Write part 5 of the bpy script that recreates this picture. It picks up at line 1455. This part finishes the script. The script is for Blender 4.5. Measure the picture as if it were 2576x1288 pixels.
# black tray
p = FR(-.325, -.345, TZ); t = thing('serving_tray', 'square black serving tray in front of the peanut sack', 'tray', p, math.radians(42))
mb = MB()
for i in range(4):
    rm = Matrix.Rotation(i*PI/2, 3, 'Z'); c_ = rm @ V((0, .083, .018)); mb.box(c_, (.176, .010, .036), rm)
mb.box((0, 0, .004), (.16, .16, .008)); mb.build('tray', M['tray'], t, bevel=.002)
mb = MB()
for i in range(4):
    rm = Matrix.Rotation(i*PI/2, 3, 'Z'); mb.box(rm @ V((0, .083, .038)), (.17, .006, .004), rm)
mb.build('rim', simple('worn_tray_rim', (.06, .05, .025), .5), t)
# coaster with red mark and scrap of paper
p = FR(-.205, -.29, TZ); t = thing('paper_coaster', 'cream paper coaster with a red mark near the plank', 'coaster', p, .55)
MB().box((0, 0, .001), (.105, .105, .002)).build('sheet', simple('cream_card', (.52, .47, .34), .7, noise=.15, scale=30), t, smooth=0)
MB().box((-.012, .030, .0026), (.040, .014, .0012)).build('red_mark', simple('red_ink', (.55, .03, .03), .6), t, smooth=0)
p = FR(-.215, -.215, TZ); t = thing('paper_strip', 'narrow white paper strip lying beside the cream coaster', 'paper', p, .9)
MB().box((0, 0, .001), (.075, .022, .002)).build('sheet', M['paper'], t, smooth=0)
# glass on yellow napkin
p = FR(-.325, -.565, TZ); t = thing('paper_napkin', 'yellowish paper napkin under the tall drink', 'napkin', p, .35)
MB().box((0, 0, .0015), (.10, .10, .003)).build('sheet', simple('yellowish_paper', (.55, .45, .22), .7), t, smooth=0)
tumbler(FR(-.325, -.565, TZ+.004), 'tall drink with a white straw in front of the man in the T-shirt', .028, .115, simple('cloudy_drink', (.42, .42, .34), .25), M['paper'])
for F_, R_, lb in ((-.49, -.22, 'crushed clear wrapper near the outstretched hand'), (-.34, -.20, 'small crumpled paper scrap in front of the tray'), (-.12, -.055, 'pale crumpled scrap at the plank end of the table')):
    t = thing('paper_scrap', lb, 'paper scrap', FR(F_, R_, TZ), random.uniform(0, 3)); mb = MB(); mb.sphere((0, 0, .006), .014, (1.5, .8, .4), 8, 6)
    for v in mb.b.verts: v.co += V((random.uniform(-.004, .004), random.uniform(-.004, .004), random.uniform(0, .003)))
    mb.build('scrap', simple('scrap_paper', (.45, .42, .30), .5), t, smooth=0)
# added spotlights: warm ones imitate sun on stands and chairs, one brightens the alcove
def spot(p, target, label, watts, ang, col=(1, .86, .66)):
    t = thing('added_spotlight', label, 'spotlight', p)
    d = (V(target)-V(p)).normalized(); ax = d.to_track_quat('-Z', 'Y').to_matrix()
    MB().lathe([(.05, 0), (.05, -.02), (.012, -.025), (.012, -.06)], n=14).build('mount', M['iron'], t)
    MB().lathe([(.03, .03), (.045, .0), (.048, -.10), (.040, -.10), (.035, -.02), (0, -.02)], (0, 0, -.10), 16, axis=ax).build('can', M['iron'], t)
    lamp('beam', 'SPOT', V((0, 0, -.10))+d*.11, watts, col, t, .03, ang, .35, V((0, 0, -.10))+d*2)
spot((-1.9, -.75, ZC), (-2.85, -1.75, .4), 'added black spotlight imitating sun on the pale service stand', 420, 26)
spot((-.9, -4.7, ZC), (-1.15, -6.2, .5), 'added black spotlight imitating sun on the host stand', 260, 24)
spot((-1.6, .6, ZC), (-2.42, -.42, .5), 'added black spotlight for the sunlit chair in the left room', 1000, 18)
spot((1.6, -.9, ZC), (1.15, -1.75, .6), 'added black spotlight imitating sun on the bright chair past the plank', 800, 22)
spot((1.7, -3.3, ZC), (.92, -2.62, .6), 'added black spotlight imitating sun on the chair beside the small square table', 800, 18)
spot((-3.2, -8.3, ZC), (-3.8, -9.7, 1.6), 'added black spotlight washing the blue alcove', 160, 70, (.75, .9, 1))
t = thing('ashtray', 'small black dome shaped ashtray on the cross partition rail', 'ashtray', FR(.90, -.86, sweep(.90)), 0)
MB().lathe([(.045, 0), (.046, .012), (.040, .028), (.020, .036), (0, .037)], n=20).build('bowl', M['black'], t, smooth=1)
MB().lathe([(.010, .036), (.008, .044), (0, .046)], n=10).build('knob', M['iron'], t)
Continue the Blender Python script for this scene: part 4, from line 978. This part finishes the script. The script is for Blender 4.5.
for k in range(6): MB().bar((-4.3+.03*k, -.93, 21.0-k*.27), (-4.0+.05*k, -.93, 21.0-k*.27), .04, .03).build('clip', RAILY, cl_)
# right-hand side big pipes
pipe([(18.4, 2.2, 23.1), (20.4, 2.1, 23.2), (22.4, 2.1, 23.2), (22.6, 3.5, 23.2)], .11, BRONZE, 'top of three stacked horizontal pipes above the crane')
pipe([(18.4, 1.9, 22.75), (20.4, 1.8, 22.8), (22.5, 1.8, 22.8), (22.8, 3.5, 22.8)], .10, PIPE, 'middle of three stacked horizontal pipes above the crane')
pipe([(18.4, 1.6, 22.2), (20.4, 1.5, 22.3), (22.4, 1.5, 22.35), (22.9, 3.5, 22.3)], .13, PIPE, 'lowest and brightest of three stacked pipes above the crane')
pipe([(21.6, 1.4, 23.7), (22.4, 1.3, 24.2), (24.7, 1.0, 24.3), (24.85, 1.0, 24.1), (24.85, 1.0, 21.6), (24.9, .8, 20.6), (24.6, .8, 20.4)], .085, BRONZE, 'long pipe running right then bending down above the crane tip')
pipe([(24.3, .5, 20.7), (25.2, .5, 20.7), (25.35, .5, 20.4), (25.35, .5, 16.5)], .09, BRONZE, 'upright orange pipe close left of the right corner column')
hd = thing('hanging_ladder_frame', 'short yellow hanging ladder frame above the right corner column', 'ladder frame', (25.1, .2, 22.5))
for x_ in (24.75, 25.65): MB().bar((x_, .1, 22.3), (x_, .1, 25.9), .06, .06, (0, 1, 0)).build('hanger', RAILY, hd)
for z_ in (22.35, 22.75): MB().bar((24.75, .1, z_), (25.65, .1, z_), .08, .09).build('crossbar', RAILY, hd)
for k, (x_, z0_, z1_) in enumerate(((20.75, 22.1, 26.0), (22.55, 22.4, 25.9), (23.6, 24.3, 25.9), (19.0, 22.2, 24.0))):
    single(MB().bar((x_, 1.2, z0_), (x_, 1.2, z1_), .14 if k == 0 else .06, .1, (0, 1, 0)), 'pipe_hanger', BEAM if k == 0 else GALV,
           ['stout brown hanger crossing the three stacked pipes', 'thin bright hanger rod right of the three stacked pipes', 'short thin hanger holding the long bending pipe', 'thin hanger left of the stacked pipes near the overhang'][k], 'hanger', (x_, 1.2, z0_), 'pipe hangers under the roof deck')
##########
## Instruction
Restate the listing in full, word for word.

## Result
Write part 5 of the bpy script that recreates this picture. It picks up at line 1455. This part finishes the script. The script is for Blender 4.5. Measure the picture as if it were 2576x1288 pixels.
# black tray
p = FR(-.325, -.345, TZ); t = thing('serving_tray', 'square black serving tray in front of the peanut sack', 'tray', p, math.radians(42))
mb = MB()
for i in range(4):
    rm = Matrix.Rotation(i*PI/2, 3, 'Z'); c_ = rm @ V((0, .083, .018)); mb.box(c_, (.176, .010, .036), rm)
mb.box((0, 0, .004), (.16, .16, .008)); mb.build('tray', M['tray'], t, bevel=.002)
mb = MB()
for i in range(4):
    rm = Matrix.Rotation(i*PI/2, 3, 'Z'); mb.box(rm @ V((0, .083, .038)), (.17, .006, .004), rm)
mb.build('rim', simple('worn_tray_rim', (.06, .05, .025), .5), t)
# coaster with red mark and scrap of paper
p = FR(-.205, -.29, TZ); t = thing('paper_coaster', 'cream paper coaster with a red mark near the plank', 'coaster', p, .55)
MB().box((0, 0, .001), (.105, .105, .002)).build('sheet', simple('cream_card', (.52, .47, .34), .7, noise=.15, scale=30), t, smooth=0)
MB().box((-.012, .030, .0026), (.040, .014, .0012)).build('red_mark', simple('red_ink', (.55, .03, .03), .6), t, smooth=0)
p = FR(-.215, -.215, TZ); t = thing('paper_strip', 'narrow white paper strip lying beside the cream coaster', 'paper', p, .9)
MB().box((0, 0, .001), (.075, .022, .002)).build('sheet', M['paper'], t, smooth=0)
# glass on yellow napkin
p = FR(-.325, -.565, TZ); t = thing('paper_napkin', 'yellowish paper napkin under the tall drink', 'napkin', p, .35)
MB().box((0, 0, .0015), (.10, .10, .003)).build('sheet', simple('yellowish_paper', (.55, .45, .22), .7), t, smooth=0)
tumbler(FR(-.325, -.565, TZ+.004), 'tall drink with a white straw in front of the man in the T-shirt', .028, .115, simple('cloudy_drink', (.42, .42, .34), .25), M['paper'])
for F_, R_, lb in ((-.49, -.22, 'crushed clear wrapper near the outstretched hand'), (-.34, -.20, 'small crumpled paper scrap in front of the tray'), (-.12, -.055, 'pale crumpled scrap at the plank end of the table')):
    t = thing('paper_scrap', lb, 'paper scrap', FR(F_, R_, TZ), random.uniform(0, 3)); mb = MB(); mb.sphere((0, 0, .006), .014, (1.5, .8, .4), 8, 6)
    for v in mb.b.verts: v.co += V((random.uniform(-.004, .004), random.uniform(-.004, .004), random.uniform(0, .003)))
    mb.build('scrap', simple('scrap_paper', (.45, .42, .30), .5), t, smooth=0)
# added spotlights: warm ones imitate sun on stands and chairs, one brightens the alcove
def spot(p, target, label, watts, ang, col=(1, .86, .66)):
    t = thing('added_spotlight', label, 'spotlight', p)
    d = (V(target)-V(p)).normalized(); ax = d.to_track_quat('-Z', 'Y').to_matrix()
    MB().lathe([(.05, 0), (.05, -.02), (.012, -.025), (.012, -.06)], n=14).build('mount', M['iron'], t)
    MB().lathe([(.03, .03), (.045, .0), (.048, -.10), (.040, -.10), (.035, -.02), (0, -.02)], (0, 0, -.10), 16, axis=ax).build('can', M['iron'], t)
    lamp('beam', 'SPOT', V((0, 0, -.10))+d*.11, watts, col, t, .03, ang, .35, V((0, 0, -.10))+d*2)
spot((-1.9, -.75, ZC), (-2.85, -1.75, .4), 'added black spotlight imitating sun on the pale service stand', 420, 26)
spot((-.9, -4.7, ZC), (-1.15, -6.2, .5), 'added black spotlight imitating sun on the host stand', 260, 24)
spot((-1.6, .6, ZC), (-2.42, -.42, .5), 'added black spotlight for the sunlit chair in the left room', 1000, 18)
spot((1.6, -.9, ZC), (1.15, -1.75, .6), 'added black spotlight imitating sun on the bright chair past the plank', 800, 22)
spot((1.7, -3.3, ZC), (.92, -2.62, .6), 'added black spotlight imitating sun on the chair beside the small square table', 800, 18)
spot((-3.2, -8.3, ZC), (-3.8, -9.7, 1.6), 'added black spotlight washing the blue alcove', 160, 70, (.75, .9, 1))
t = thing('ashtray', 'small black dome shaped ashtray on the cross partition rail', 'ashtray', FR(.90, -.86, sweep(.90)), 0)
MB().lathe([(.045, 0), (.046, .012), (.040, .028), (.020, .036), (0, .037)], n=20).build('bowl', M['black'], t, smooth=1)
MB().lathe([(.010, .036), (.008, .044), (0, .046)], n=10).build('knob', M['iron'], t)
Continue the Blender Python script for this scene: part 4, from line 978. This part finishes the script. The script is for Blender 4.5.
for k in range(6): MB().bar((-4.3+.03*k, -.93, 21.0-k*.27), (-4.0+.05*k, -.93, 21.0-k*.27), .04, .03).build('clip', RAILY, cl_)
# right-hand side big pipes
pipe([(18.4, 2.2, 23.1), (20.4, 2.1, 23.2), (22.4, 2.1, 23.2), (22.6, 3.5, 23.2)], .11, BRONZE, 'top of three stacked horizontal pipes above the crane')
pipe([(18.4, 1.9, 22.75), (20.4, 1.8, 22.8), (22.5, 1.8, 22.8), (22.8, 3.5, 22.8)], .10, PIPE, 'middle of three stacked horizontal pipes above the crane')
pipe([(18.4, 1.6, 22.2), (20.4, 1.5, 22.3), (22.4, 1.5, 22.35), (22.9, 3.5, 22.3)], .13, PIPE, 'lowest and brightest of three stacked pipes above the crane')
pipe([(21.6, 1.4, 23.7), (22.4, 1.3, 24.2), (24.7, 1.0, 24.3), (24.85, 1.0, 24.1), (24.85, 1.0, 21.6), (24.9, .8, 20.6), (24.6, .8, 20.4)], .085, BRONZE, 'long pipe running right then bending down above the crane tip')
pipe([(24.3, .5, 20.7), (25.2, .5, 20.7), (25.35, .5, 20.4), (25.35, .5, 16.5)], .09, BRONZE, 'upright orange pipe close left of the right corner column')
hd = thing('hanging_ladder_frame', 'short yellow hanging ladder frame above the right corner column', 'ladder frame', (25.1, .2, 22.5))
for x_ in (24.75, 25.65): MB().bar((x_, .1, 22.3), (x_, .1, 25.9), .06, .06, (0, 1, 0)).build('hanger', RAILY, hd)
for z_ in (22.35, 22.75): MB().bar((24.75, .1, z_), (25.65, .1, z_), .08, .09).build('crossbar', RAILY, hd)
for k, (x_, z0_, z1_) in enumerate(((20.75, 22.1, 26.0), (22.55, 22.4, 25.9), (23.6, 24.3, 25.9), (19.0, 22.2, 24.0))):
    single(MB().bar((x_, 1.2, z0_), (x_, 1.2, z1_), .14 if k == 0 else .06, .1, (0, 1, 0)), 'pipe_hanger', BEAM if k == 0 else GALV,
           ['stout brown hanger crossing the three stacked pipes', 'thin bright hanger rod right of the three stacked pipes', 'short thin hanger holding the long bending pipe', 'thin hanger left of the stacked pipes near the overhang'][k], 'hanger', (x_, 1.2, z0_), 'pipe hangers under the roof deck')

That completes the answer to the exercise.